Even when one finds a strong co-ethnic diaspora community — where there is no distinction between themselves and native-born counterparts in the same ethnicity — conflict and social ostracisation are still felt strongly. Undocumented Fujianese immigrants to the United States experience difference from other Chinese immigrants, facing discrimination due to their accent and perceived lower status even in spite of clear economic success (Zhou and Li 2016). Native-born ethnic Chinese and Indians in Singapore, a diverse immigrant society, are seen to be socio-culturally distinct from their "new Chinese" and "new Indian" first-generation counterparts (Ho and Kathiravelu 2022).

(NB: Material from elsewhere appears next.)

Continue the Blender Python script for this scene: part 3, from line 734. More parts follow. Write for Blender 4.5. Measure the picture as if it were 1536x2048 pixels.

Even in cases of extreme integration into the host society, a strong sense of community, and a transnational identification with their homeland — as with the Chinese Voluntary Associations in Singapore — CVA spokespeople still see themselves as forging a unique identity conspicuously separate from being a mainland Chinese (Liu and Ren 2023). No matter how many seeming formal barriers are overcome, cognitive and cultural barriers still remain such that migrant identity and interactions are forged via difference, rather than integration.
Conclusion
Migration is motivated by major factors such as economic opportunity and socio-cultural affinity, the consequences of which may include actualisation just as much as exploitation and division along various lines. Systemic issues of inequality between communities within a country as well as between countries are fuelled by migration, as are struggles with and separations of identity on the individual level. Although an AU may one day be possible, quotidian migrant experiences are fundamentally shaped by the current conception of the nation-state, and transnationalism remains our best working framework for the future.